Uno dei temi più interessanti in periodo di lockdown o limitazione agli spostamenti individuali è sicuramente quello legato ai viaggi.
Molti di noi avranno magari programmato di fare un bel viaggio in Europa o all’estero (magari in previsione di festività imminenti) ma all’improvviso è arrivata la stretta da parte del governo con nuovi DPCM che limitano la libertà degli individui al fine di salvaguardare il bene collettivo principale: la salute.
A questo punto, dopo aver pagato il mio bel biglietto (supponiamo un biglietto aereo), la compagnia mi propone in genere 2 soluzioni: la prima è il rimborso in denaro del viaggio. Tale soluzione tuttavia non è la più praticata e i motivi sono di puro carattere economico.
Pensate solo ai problemi di liquidità che un azienda dovrebbe affrontare, per cause non imputabili alla propria gestione, nel caso che dovesse restituire a tutti i propri clienti viaggiatori i soldi per i viaggi non effettuati. L’azienda si ritroverebbe improvvisamente spolpata delle risorse che permettono il proprio sostentamento e magari sarebbe costretta a tagliare costi fissi o personale.

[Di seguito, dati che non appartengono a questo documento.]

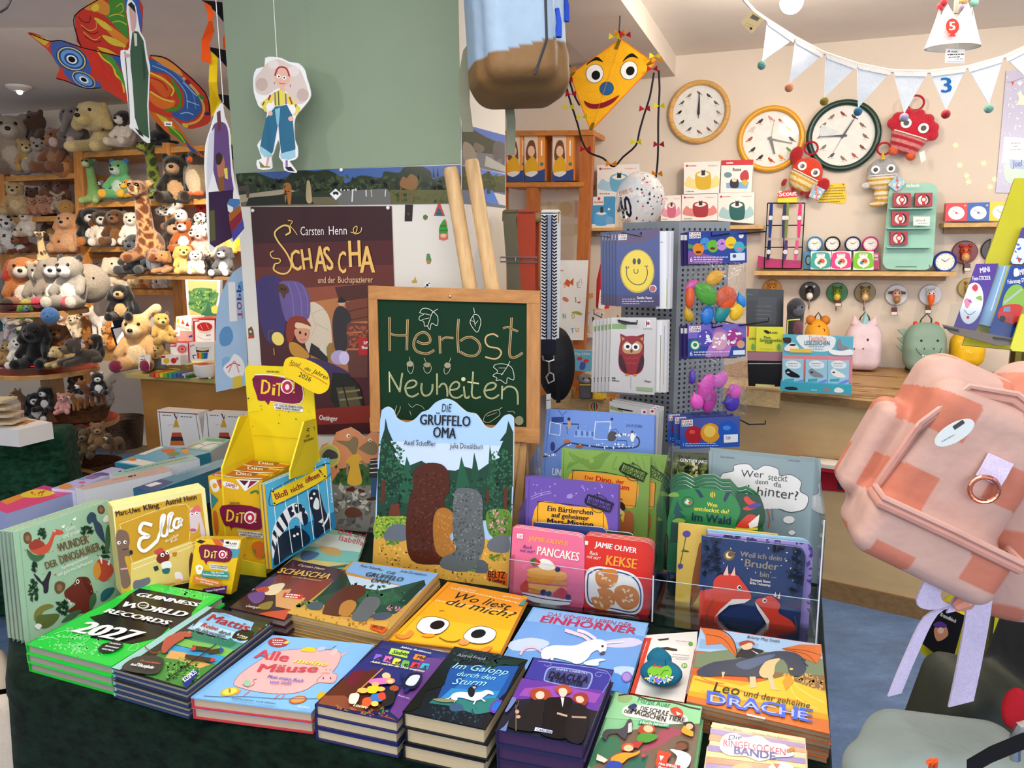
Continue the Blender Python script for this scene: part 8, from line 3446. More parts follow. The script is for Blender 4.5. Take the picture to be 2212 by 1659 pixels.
for xs,y1,c,w_,lab in(((1100,1104,1108,1112),640,'6a6450',.042,'olive woven bag strap on the wooden peg'),((1137,1137,1136,1137),645,'a8442e',.058,'rust-red bag strap with a silver slider on the wooden peg'),((1187,1187,1186,1184),735,'e8e8e8',.052,'black and white patterned bag strap on the wooden peg')):
 pts=[at(xs[0],462,2.478)]+[at(xs[i],462+(y1-462)*f,2.47)for i,f in((1,.3),(2,.6),(3,1))]
 st=thing('bag_strap',lab,'strap',pts[-1])
 mb=MB()
 mb.ribbon(pts,w_,RT,c,.004)
 mb.ribbon([p+V((.012,.05,0))for p in pts],w_,RT,c,.004)
 mb.ribbon([pts[0]+V((0,0,.006)),pts[0]+V((.006,.025,.012)),pts[0]+V((.012,.05,.006))],w_,RT,c,.004)
 b_=mb.build('webbing','fabric',st)
 if y1==735:
  mb=MB()
  art(mb,face(1187,600,2.467,0,0),'\n'.join([f"L 14141c 3.2 {1170},{465 + i * 7} {1177},{469 + i * 7} {1181},{465 + i * 7}" for i in range(38)]+[f"L 14141c 3.2 {1193},{465 + i * 7} {1197},{469 + i * 7} {1203},{465 + i * 7}" for i in range(38)]+["L 14141c 2 1182,464 1181,733","L 14141c 2 1192,464 1191,733","L 8a98b8 6 1187,464 1186,733"]))
  mb.build('strap_pattern','fabric',b_)
 else:
  mb=MB()
  c0=at(xs[1],556,2.464)
  mb.tube([c0-RT*.034,c0+RT*.034,c0+RT*.034-V((0,0,.014)),c0-RT*.034-V((0,0,.014)),c0-RT*.034],.003,'c8c8c8',6)
  mb.build('slider','metal',st)
bc=at(1207,788,2.56)
t=thing('shoulder_bag','black leather half-moon shoulder bag with a silver clip hanging below the patterned strap','bag',bc-V((0,0,.12)))
vs,q,rg=sdf_mesh([('e',(0,0,0),(.055,.035,.125),0),('e',(-.03,0,.02),(.04,.03,.11),0)],40,.03)
soft_object('bag_body',vs+np.array([0,0,.12]),q,np.tile(lin('16161a'),(len(vs),1)),'nylon',t)
mb=MB()
mb.ribbon([at(1184,733,2.46),at(1184,765,2.46)],.05,RT,'1a1d2c',.006)
mb.build('leather_tab','fabric',t)
mb=MB()
mb.tube([at(x,y,2.455)for x,y in((1172,768),(1174,778),(1186,781),(1197,777),(1197,768))],.003,'d8d8d8',6)
mb.tube([at(x,y,2.455)for x,y in((1186,781),(1187,805),(1180,815),(1185,828),(1197,822),(1195,808),(1187,805))],.003,'d8d8d8',6)
mb.build('clip','metal',t)
mb=MB()
mb.ribbon([at(1205,820,2.44),at(1206,850,2.44),at(1206,870,2.44)],.014,RT,'141416',.004)
mb.build('zip_pull','fabric',t)
slab('price_card','white price tag hanging beside the black shoulder bag','tag',face(1188,850,2.42),'1180,852 1190,850 1190,885 1180,885',.001,'e8eef0',None,"Q 333 2 1181,866 1189,865",'paper',None,'tag_lettering')
def pack_body(name,lab,loc,prims,res,blend,colour,R,material='nylon',s=1):
 t=thing(name,lab,'backpack',loc)
 vs,q,rg=sdf_mesh(prims,res,blend)
 vs=vs*s
 cols=np.array([lin(colour(p,r))for p,r in zip(vs,rg)])
 soft_object('body',vs@np.array(R.to_3x3()).T,q,cols,material,t)
 return t,lambda x,y,z:V(loc)+R@V((x*s,y*s,z*s))
bo=at(1128,90,1.85)
R=Matrix.Rotation(math.radians(12),3,'Z')@Matrix.Rotation(math.radians(-3),3,'Y')
t,W=pack_body('backpack','pale blue school backpack with a brown base hanging beside the pillar top',bo,[('b',(.0,.05,.13),(.105,.085,.26),0,.05),('b',(-.02,-.05,.1),(.08,.05,.2),1,.035),('b',(.0,.03,-.06),(.1,.09,.06),0,.04),('b',(-.085,.02,.05),(.03,.07,.15),0,.025)],90,.02,lambda p,r:'7a5a34' if p[2]<-.025+.02*math.sin(p[0]*12)else('a8bccd' if p[0]>.05 else '8fa4b8'),R)
mb=MB()
mb.tube([W(.03,-.1,.3),W(.032,-.102,.1),W(.03,-.1,-.02),W(.0,-.1,-.09)],.003,'3a3a40',6)
mb.build('seam','fabric',t)
for a,c in(((.065,-.07,.05),'2a4ab0'),((.03,-.1,.17),'2a4ab0'),((.105,0,.1),'2a4ab0')):
 mb=MB()
 p=W(*a)
 mb.tube([p,p+V((.004,-.008,-.03)),p+V((.002,-.008,-.06))],[.005,.006,.008],c,8)
 mb.build('zip_pull','fabric',t,True)
for pts,w_ in(([(1046,-20),(1042,60),(1020,100),(1022,160),(1030,165),(1036,120),(1042,70)],.026),([(1040,70),(1012,110),(1003,160),(1003,220),(1011,285)],.026),([(1085,190),(1098,215),(1104,260),(1103,335)],.022)):
 mb=MB()
 mb.ribbon([at(x,y,1.95)for x,y in pts],w_,RT,'7d7d68',.004)
 mb.build('strap','fabric',t)
mb=MB()
mb.tube([W(0,.1,.38),V((W(0,.1,.38).x,W(0,.1,.38).y,CEIL))],.006,'6a6a60',6)
mb.build('hanging_loop','fabric',t)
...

Ecco quindi che questa soluzione del rimborso diretto di denaro al cliente non è certo quella che soddisfa i vertici aziendali. La soluzione migliore potrebbe essere quella di offrire ai propri clienti un voucher, spendibile nei mesi futuri, per usufruire dei servizi di viaggio, magari cambiando oltre che la data (inevitabilmente) anche la destinazione.
Questa soluzione tuttavia se da un lato è quello che aiuta le aziende a preservare liquidità, non è certo la soluzione preferibile dai clienti. La maggior parte dei consumatori infatti preferisce il rimborso del biglietto del viaggio in denaro. Se in un contratto esistono prestazione ( il servizio di trasporto) e controprestazione (pagamento del prezzo), in questa fattispecie particolare il doppio scambio non si realizza. Il cliente si ritrova a pagare un prezzo per una prestazione che non ha ancora usufruito.
A questo punto, per far valere le proprie ragioni, il cliente ha diritto a pretendere il rimborso del viaggio in denaro? Oppure deve accontentarsi di un voucher come risarcimento per un viaggio che non sa’ ne dove e ne quando potrà sfruttare? E se invece il cliente insiste con la compagnia nel voler ricevere il denaro al posto del voucher, chi ha ragione tra le parti? La pretesa è legittima oppure anche la compagnia può far valere qualche diritto per ragioni legate alla propria sopravvivenza?
A chiarire questa disputa è intervenuto il D.L 34/2020 poi convertito con la L. 77/2020 in cui si stabilisce una regola semplice che crea una sorta di mediazione tra gli interessi contrapposti delle due parti. La compagnia da un lato ha il diritto di rifiutarsi al rimborso diretto della prestazione se in alternativa offre il voucher al proprio cliente.
Qualora però, il cliente, nel termine di 18 mesi, da quando ha ricevuto il voucher, non è in grado di spenderlo, è legittimato a chiedere il rimborso diretto in denaro alla compagnia.
In buona sintesi se il cliente ha pazienza di aspettare ha sempre diritto al rimborso in denaro. La compagnia dall’altro lato per un periodo fissato dal legislatore in 18 mesi evita di dissanguarsi dal punto di vista finanziario.
La soluzione è semplice e trova un punto d’incontro tra le parti. E voi cosa ne pensate?